One of the biggest tangible changes in software development over the years is the pace of delivery. Development organizations went from delivering twice a year to monthly. A growing number of companies deliver new software to production several times every day. To enable rapid delivery, developers make more focused and smaller code changes, while creating products that can be built piece by piece rather than in a monolith.

However, in order to keep up with this continuous software delivery process, organizations also need continuous testing.

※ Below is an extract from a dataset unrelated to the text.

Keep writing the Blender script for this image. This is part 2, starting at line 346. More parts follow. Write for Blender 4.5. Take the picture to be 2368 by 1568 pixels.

What is continuous testing?

Let's start with what continuous testing is not. In an average two-week test cycle, the testers join the process when they receive the build code from developers. They first wait through a sprint kickoff meeting and about a week of development work. There is a 50% chance that developers will write unit tests for their code. When testers receive a new build that can be deployed, it has a batch of code in a questionable state, and they discover bugs nearly immediately.

Continuous testing delivers information related to product quality, from the idea of a feature all the way through production. The best way to get a project done is by asking, "How can we test this?" There is a large skill, technology and process gap between testing in the last days of a sprint and driving the entire sprint with testing. How do we get there?

What pieces do you need?

Continuous testing relies on a set of processes, technology approaches and tools that make the feedback loop incrementally faster. Each individual piece improves that loop, but combining them makes a drastic difference.

Continuous integration (CI). The first step toward continuous testing is to get a CI system in place. At a base level, a CI tool takes code committed into a source code repository and builds it into the latest version of your product. In addition to producing a built package, CI systems also integrate with tools that run tests and produce reports on code complexity and test coverage. More advanced developer groups use CI in pipelines. Each development team has its own branch of the product. They commit to that branch, run a build and get test results on the whole product at any time without disturbing the work of other teams.

Environment provisioning. Environment creation always feels slow, even when it is not that bad. You have to grab the latest product build, move it to the server, run an upgrade procedure on the product and maybe the database, restart the services and hope everything starts up correctly. The 10 minutes it takes to perform that task becomes a burden when you repeat it 10 times every day. A container platform, such as Docker, makes provisioning take seconds rather than minutes. Container-based test environments include minimal OS components, so they are lightweight on IT resources when they spin up. Container image creation is a time investment, but these images are then ready for each new test environment. Consider managing the container-based provisioning step through the CI system as well.

Automation. CI and environment creation enable you to look at new changes as quickly as possible. However, that doesn't do much good if each new build is either dead on arrival or full of problems that can be found in seconds. You can improve first-time quality by testing a product with code. For example, a team adding a configurable drop list to an existing page in the product could write unit level tests of the new element and configured options. At the service layer, developers can go through permutations of data. Once there is a build, they can focus on all of the more complicated and surprising things users do.

Collaboration. Collaboration -- sometimes through developer pairing -- is the most important, and most difficult, part of continuous testing. Two developers work together -- or, even better, two developers and one test specialist -- and approach something called one-piece flow. The group can work on one change, uninterrupted, until it is ready to ship to production. The testers start with a test, and then, they write product code to make the test pass. After the test passes, they can refactor code to make it more readable or better-performing, or to satisfy the given code standard linters in use. The test specialist can make small code changes, shape the test strategy and ask what if-type questions. When the group is ready to merge into the main branch, the change is ready to push to production.

The processes delineated here seem like a steep hill to climb at once. But continuous testing isn't an end state; it is a pursuit. If you need a place to start, optimize your CI system to produce builds in a pipeline. Next, help your team create new testable builds as quickly and often as they want. Then, sprinkle in layers of automation and collaborative work. Continuous testing will look a little different at every company.